Two caveats worth knowing. First, pre-warp intel may not show these fighters — a scouting player can warp into a heavily defended sector blind, which cuts both ways. Second, your own deployed fighter count is not currently displayed anywhere on the planet or sector screens — track what you deploy, because the interface will not remind you.
Stack the full perimeter on a valuable planet: mines for chip damage, sector-defense fighters for the heavy hit, garrison behind them for the siege. Each layer softens attackers for the next.
Scanning for Deployables
The Scan Deployables button on the Bridge tab (1 turn) sweeps your current sector for hostile hardware — but temper your expectations. Detection is threshold-based: only heavy concentrations show up, and mines are especially elusive, revealing themselves only in large fields and even then unreliably. Limpets never appear on any scan.
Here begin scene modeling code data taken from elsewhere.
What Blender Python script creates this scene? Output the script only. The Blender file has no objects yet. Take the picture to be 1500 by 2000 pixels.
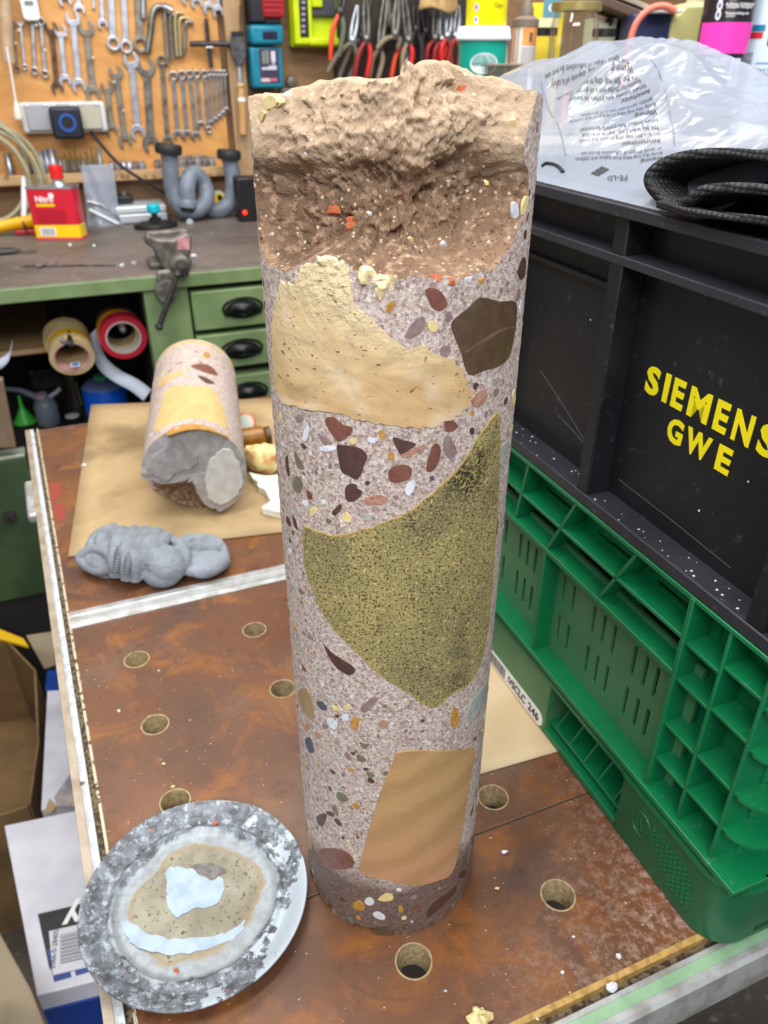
import bpy, bmesh, math, random
import numpy as np
from mathutils import Vector, Matrix

S = bpy.context.scene
C = S.collection
random.seed(7)
rng = np.random.default_rng(11)

# ------------------------------------------------------------------ camera, world, lights, exposure
FPX, CAMH = 1490.0, 0.445
PITCH = math.atan(885 / FPX)
cam_data = bpy.data.cameras.new('camera')
cam = bpy.data.objects.new('camera', cam_data)
C.objects.link(cam)
cam.location = (0, 0, CAMH)
cam.rotation_euler = (math.pi / 2 - PITCH, 0, 0)
cam_data.sensor_fit = 'VERTICAL'
cam_data.sensor_height = 36.0
cam_data.lens = 36.0 * FPX / 2000.0
cam_data.clip_start = 0.02
cam_data.dof.use_dof = True
cam_data.dof.focus_distance = 0.325
cam_data.dof.aperture_fstop = 17.0
S.camera = cam

world = bpy.data.worlds.new('workshop_air')
S.world = world
world.use_nodes = True
world.node_tree.nodes['Background'].inputs[0].default_value = (0.92, 0.96, 1.0, 1)
world.node_tree.nodes['Background'].inputs[1].default_value = 0.46

S.view_settings.view_transform = 'Standard'
S.view_settings.look = 'None'
S.view_settings.gamma = 1.0
S.view_settings.use_curve_mapping = False
S.view_settings.exposure = -0.08


def area(name, loc, target, sx, sy, power, col=(1, 1, 1)):
    d = bpy.data.lights.new(name, 'AREA')
    d.shape = 'RECTANGLE'
    d.size, d.size_y = sx, sy
    d.energy = power
    d.color = col
    o = bpy.data.objects.new(name, d)
    C.objects.link(o)
    o.location = loc
    o.rotation_euler = (Vector(target) - Vector(loc)).to_track_quat('-Z', 'Y').to_euler()
    return o


# ceiling strip lamps: one over the worktable (towards the camera's left), one over the bench; the last is an added fill
area('ceiling_or_fill_lamp', (-0.25, 0.30, 1.45), (0.0, 0.55, 0), 0.25, 1.3, 18, (1.0, 0.97, 0.93))
area('ceiling_or_fill_lamp', (-0.35, 1.25, 1.45), (-0.35, 1.9, 0.1), 1.5, 0.2, 21, (1.0, 0.96, 0.90))
area('ceiling_or_fill_lamp', (0.75, 0.9, 1.45), (0.6, 1.0, 0.2), 1.3, 0.2, 18, (0.96, 0.98, 1.0))
area('ceiling_or_fill_lamp', (0.10, -0.80, 1.25), (0.1, 0.4, 0.15), 1.2, 0.3, 25, (0.98, 0.98, 1.0))  # added fill behind the camera, brightens the upright core's front


# ------------------------------------------------------------------ measuring helpers (the calibrated camera)
_cp, _sp = math.cos(PITCH), math.sin(PITCH)


def ray(x, y):
    cx, cy = (x - 750) / FPX, -(y - 1000) / FPX
    return np.array([cx, cy * _sp + _cp, cy * _cp - _sp])


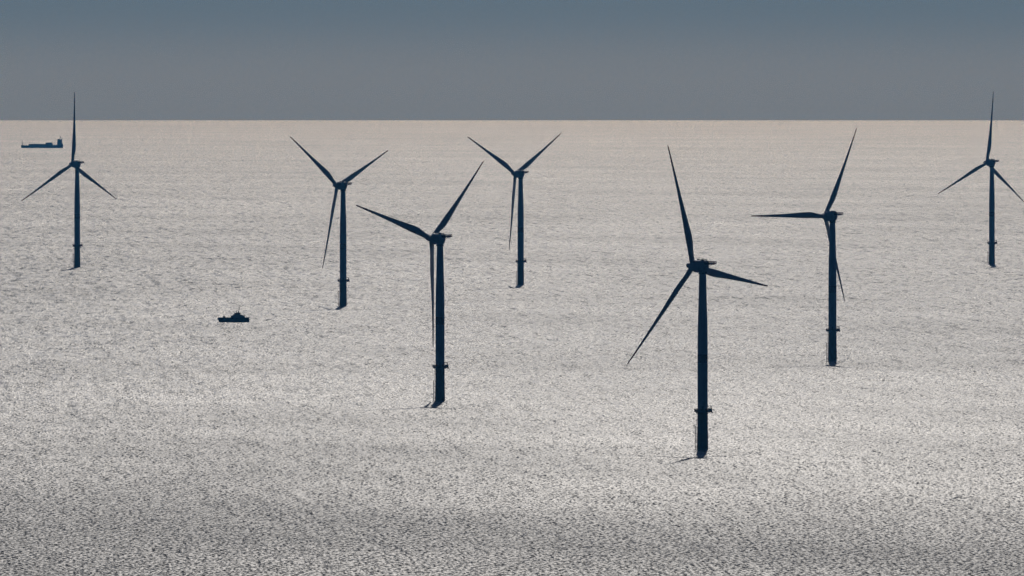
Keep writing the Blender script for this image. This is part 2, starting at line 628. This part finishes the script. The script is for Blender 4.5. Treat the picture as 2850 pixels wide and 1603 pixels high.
# helicopter winching platform at the tail
PX, PY0, PY1, PZ = 2.0, -9.0, -1.6, 1.35
mb = MB()
mb.box(-PX, PX, PY0, PY1, PZ, PZ + 0.22)
mb.prism([(-1.8, PZ), (-1.5, PZ - 0.45), (1.5, PZ - 0.45), (1.8, PZ)], PY0 + 1.2, -2.6)
mb.tube([(-1.4, PY0 + 2.0, PZ), (-1.2, -2.8, -0.6)], 0.13, 6)
mb.tube([(1.4, PY0 + 2.0, PZ), (1.2, -2.8, -0.6)], 0.13, 6)
ME['winch_platform'] = mb.mesh('winch_platform', M_RAIL, False)
mb = MB()
zt = PZ + 1.66
for z0, z1 in ((PZ + 0.22, PZ + 0.72), (PZ + 1.18, zt)):
    mb.box(-PX, -PX + 0.1, PY0, PY1, z0, z1)
    mb.box(PX - 0.1, PX, PY0, PY1, z0, z1)
    mb.box(-PX + 0.1, PX - 0.1, PY0, PY0 + 0.1, z0, z1)
n = 7
for i in range(n):
    y = PY0 + (PY1 - PY0) * i / (n - 0.6)
    for sx in (-1, 1):
        x = sx * (PX - 0.06)
        mb.box(x - 0.1, x + 0.1, y + 0.01, y + 0.42, PZ + 0.2, zt + 0.02)
ME['guard_rail'] = mb.mesh('guard_rail', M_RAIL, False)

# hub (origin at the rotor centre, +y the nose)
mb = MB().lathe([(1.9, -1.9), (2.3, -1.4), (2.35, 0.9), (2.0, 1.9), (1.55, 2.4)], 36, 'Y')
for k in range(3):
    a = 2 * PI * k / 3
    d = Vector((math.sin(a), 0, math.cos(a)))
    mb.tube([tuple(d * 0.8), tuple(d * 2.6)], 1.72, 28)
ME['hub'] = mb.mesh('hub', M_BLADE)
ME['nose_cone'] = MB().lathe([(1.5, 2.35), (1.5, 3.4), (1.38, 4.0), (1.1, 4.5), (0.6, 4.82), (0.1, 4.9)], 32, 'Y').mesh('nose_cone', M_BLADE)


def turbine(px, base_y, psi, phi, cone, label):
    """px: photo column of the tower; base_y gives the distance; psi yaw seen from the camera; phi azimuth of one blade"""
    dip = math.sqrt(2 * CAM_H / R_EARTH)
    ang = dip + (base_y - 334.8) / 35613.0
    A, B = 1 / (2 * R_EARTH), -ang
    D = (-B - math.sqrt(B * B - 4 * A * CAM_H)) / (2 * A)
    p = place(px, D)
    bearing = math.atan2(p.x, p.y)
    t = bpy.data.objects.new('wind_turbine', None)
    t.empty_display_size = 8
    C.objects.link(t)
    t.location = p
    t.rotation_euler = (0, 0, -bearing)
    tag(t, label, 'wind turbine', 'offshore wind turbines standing in the sea')
    tp = link('transition_piece', ME['transition_piece'], t)
    link('boat_landing', ME['boat_landing'], tp)
    link('ladder', ME['ladder'], tp)
    wp = link('work_platform', ME['work_platform'], t)
    for k in ('deck_bracket', 'railing', 'equipment_locker', 'life_raft', 'davit_crane', 'antenna'):
        link(k, ME[k], wp)
    tw = link('tower', ME['tower'], t)
    link('tower_band', ME['tower_band'], tw)
    link('tower_flange', ME['tower_flange'], tw)
    link('door', ME['door'], tw)
    yaw = Matrix.Rotation(rad(psi), 4, 'Z')
    mn = yaw @ Matrix.Translation((0, 0, HUB_Z))
    na = link('nacelle', ME['nacelle'], t, mn)
    link('yaw_ring', ME['yaw_ring'], na)
    link('generator', ME['generator'], na, Matrix.Translation((0, 4.1, 0)) @ Matrix.Rotation(TILT, 4, 'X'))
    link('cooler', ME['cooler'], na)
    link('wind_vane', ME['wind_vane'], na)
    wpl = link('winch_platform', ME['winch_platform'], t, mn)
    link('guard_rail', ME['guard_rail'], wpl)
    mr = yaw @ Matrix.Translation((0, OVERHANG, HUB_Z)) @ Matrix.Rotation(TILT, 4, 'X') @ Matrix.Rotation(rad(phi), 4, 'Y')
    hb = link('hub', ME['hub'], t, mr)
    link('nose_cone', ME['nose_cone'], hb)
    for k in range(3):
        bl = link('blade', ME['blade'], t, mr @ Matrix.Rotation(2 * PI * k / 3, 4, 'Y') @ Matrix.Rotation(rad(-cone), 4, 'X'))
        link('blade_tip', ME['blade_tip'], bl)
    return t


turbine(215.5, 743.2, 41.0, 119.5, -1.3, 'wind turbine beside the distant cargo ship, farthest left, one blade straight up into the sky')
turbine(955.0, 851.6, 47.0, 65.8, -0.2, 'wind turbine next right of the small dark vessel, lowest blade slanting down to the left')
turbine(1224.6, 1115.7, 49.5, 47.4, 1.3, 'large nearer wind turbine left of centre, one blade hanging straight down beside its tower')
turbine(1449.1, 792.7, 46.0, 58.7, -0.9, 'small far wind turbine at centre, two blades in an even V under the horizon')
turbine(1955.6, 1250.5, 49.5, 100.2, -0.4, 'nearest and biggest wind turbine, darkest tower, blade reaching down to the lower left')
turbine(2316.7, 1003.5, 49.0, 30.1, 2.1, 'wind turbine with one blade level to the left and one passing behind its own tower')
turbine(2759.7, 735.5, 45.5, 4.2, -1.4, 'wind turbine farthest right, right blade cut by the picture edge, top blade above the horizon')


# ------------------------------------------------------------------ ships
def hull_loft(L, beam, depth, deckz, bow_rake, stern_rake, draft, sheer=0.0, n=26):
    """hull pointing to -x, x from 0 (bow) to L; closed deck; z 0 is the waterline"""
    rings = []
    for i in range(n + 1):
        s = i / n
        full = min(1.0, (s / 0.2)) ** 0.6 if s < 0.2 else 1.0
        fullk = min(1.0, (s / 0.32)) ** 0.75 if s < 0.32 else 1.0
        if s > 0.9:
            full *= 1 - 0.12 * ((s - 0.9) / 0.1) ** 2
            fullk *= 1 - 0.25 * ((s - 0.9) / 0.1)
        full, fullk = max(full, 0.03), max(fullk, 0.02)
        zt = deckz + sheer * max(0, 1 - s / 0.16) ** 1.0
        xt = s * L
        xk = bow_rake + s * (L - bow_rake - stern_rake)
        hb = beam / 2
        rings.append([(xt, -hb * full, zt), (xt * .35 + xk * .65, -hb * (fullk * .75 + full * .25), zt * 0.3),
                      (xk, -hb * fullk * 0.92, -draft * 0.4), (xk, -hb * fullk * 0.55, -draft),
                      (xk, hb * fullk * 0.55, -draft), (xk, hb * fullk * 0.92, -draft * 0.4),
                      (xt * .35 + xk * .65, hb * (fullk * .75 + full * .25), zt * 0.3), (xt, hb * full, zt)])
    return MB().loft(rings)


def ship_root(name, px_bow, D, label, cat):
    t = bpy.data.objects.new(name, None)
    t.empty_display_size = 5
    C.objects.link(t)
    t.location = place(px_bow, D)
    tag(t, label, cat)
    return t


# cargo ship, about 99 m, thirty kilometres out
cs = ship_root('cargo_ship', 59.0, 30000.0, 'blue grey cargo ship far out near the horizon, bridge at its stern', 'cargo ship')
B = 15.0
link('hull', hull_loft(99.2, B, 5, 5.7, 1.7, 0.6, 4.0, 0.7).mesh('hull', M_HULLB), cs)
mb = MB()
mb.box(4.5, 19.3, -6.2, 6.2, 5.6, 6.5).box(19.2, 99, -7.2, 7.2, 5.6, 6.3)
mb.box(2.5, 4.6, -1.5, 1.5, 5.6, 7.1)
link('deck', mb.mesh('deck', M_CARGO, False, 0.1), cs)
mb = MB().box(18.9, 58.5, -6.4, 6.4, 6.2, 9.2)
for x in range(0, 6):
    mb.box(19.2 + x * 6.5, 19.2 + x * 6.5 + 6.1, -6.6, 6.6, 9.1, 9.5 + (0.35 if 1 < x < 4 else 0))
link('hatch_cover', mb.mesh('hatch_cover', M_CARGO, False, 0.08), cs)
mb = MB().box(58.6, 74.2, -6.4, 6.4, 6.2, 9.5)
for i in range(2):
    for j in range(5):
        mb.box(58.65 + i * 7.8, 66.3 + i * 7.8, -6.35 + j * 2.55, -6.35 + j * 2.55 + 2.45, 9.4, 12.8)
mb.box(58.5, 59.3, -6.3, 6.3, 9.4, 12.95).box(74.1, 75.2, -6, 6, 6.2, 9.0)
link('deck_cargo', mb.mesh('deck_cargo', M_CONT, False, 0.05), cs)
mb = MB()
mb.box(85.4, 97.3, -6.6, 6.6, 6.2, 11.5).box(85.6, 96.4, -6.2, 6.2, 11.4, 14.2).box(85.8, 96.6, -6.0, 6.0, 14.1, 17.0)
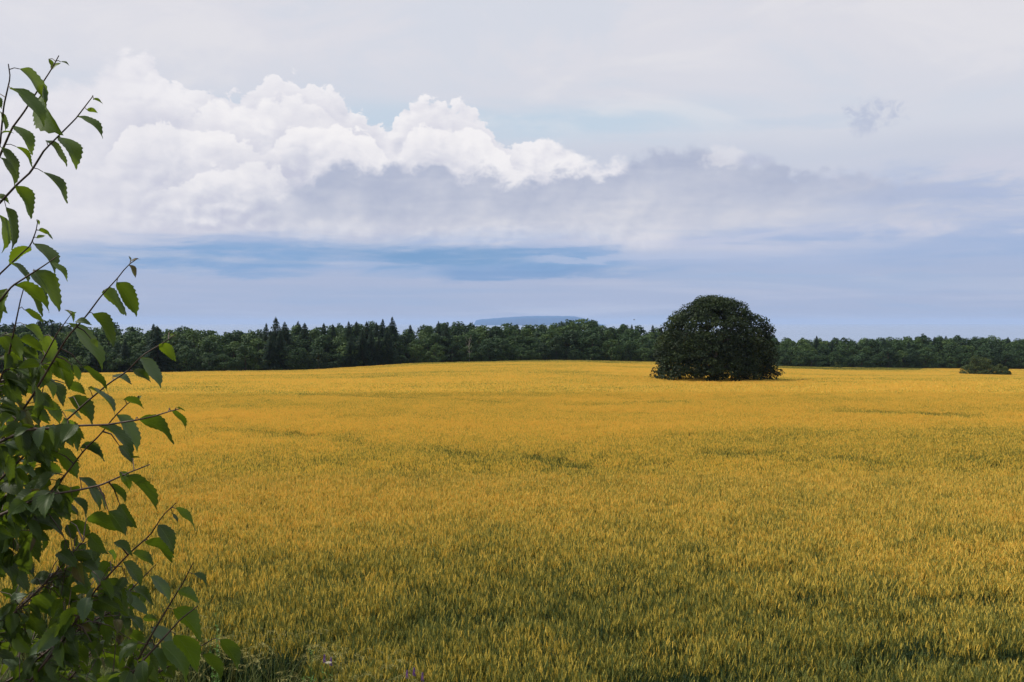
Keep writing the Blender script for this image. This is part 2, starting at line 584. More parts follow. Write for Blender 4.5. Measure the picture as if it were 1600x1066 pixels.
# ------------------------------------------------------------------ wheat
def wheat_mats():
    out = []
    # ears
    m_, n, o = mat('wheat_ear')
    gp = n.new('ShaderNodeNewGeometry').outputs['Position']
    tone = attr(n, 'tone')
    ripe = attr(n, 'ripe', 'INSTANCER')
    patch = n.noise(gp, 0.55, 4, 0.6)
    wide_ = n.noise(gp, 0.06, 3, 0.5)
    rr = n.add(n.add(n.mul(n.sub(patch, 0.5), 0.8), n.mul(n.sub(tone, 0.5), 0.9)), ripe)
    rr = n.add(rr, n.mul(n.sub(wide_, 0.5), 0.6))
    c = n.ramp(rr, [(0.0, (0.15, 0.18, 0.045)), (0.35, (0.49, 0.42, 0.078)), (0.65, (0.81, 0.612, 0.110)), (1.0, (0.87, 0.585, 0.115))], 'LINEAR')
    leafy(n, o, c, 0.35, c, 0.55, 0.25)
    out.append(m_)
    # stems and blades
    m_, n, o = mat('wheat_stem')
    gp = n.new('ShaderNodeNewGeometry').outputs['Position']
    tone = attr(n, 'tone')
    ripe = attr(n, 'ripe', 'INSTANCER')
    patch = n.noise(gp, 0.8, 4, 0.6)
    rr = n.add(n.add(n.mul(n.sub(patch, 0.5), 1.2), n.mul(n.sub(tone, 0.5), 1.0)), n.mul(ripe, 0.85))
    c = n.ramp(rr, [(0.1, (0.03, 0.065, 0.03)), (0.45, (0.15, 0.18, 0.04)), (0.9, (0.55, 0.44, 0.09))], 'LINEAR')
    leafy(n, o, c, 0.35, c, 0.55, 0.25)
    out.append(m_)
    return out


WM = wheat_mats()


def unit(v):
    return v / (np.linalg.norm(v) + 1e-9)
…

The scan’s most useful output is the “Hostile defenses present in sector” warning banner, which fires whenever any foreign deployable is in the sector — even ones below detection thresholds. That flag is the cheapest tripwire in the game for “someone has fortified this sector,” even when the scan itself reports nothing.
For the full scanning toolkit, see Scanners & Intel.
Who Sees What
| Event | Owner sees | Victim/target sees |
|---|---|---|
| Mine detonation | Feed + push alert, per-sector mine list | Damage toast on arrival; public feed names them |
| Limpet latch | Feed + push alert, live tracking list | Nothing — silent until they pay for a sweep |
| Sector defense engages | Feed + push alert | Damage on entry; public feed names them |
| Foreign beacon | — | Visible when in the same sector |
Inventory Management
Your beacon, mine, and limpet counts are visible on the Ship screen. Track them before long expeditions — you cannot deploy what you do not have. Beacons recall back to inventory; mines are consumed when they detonate; limpets are consumed on self-destruct or expiry. Nothing can be sold back.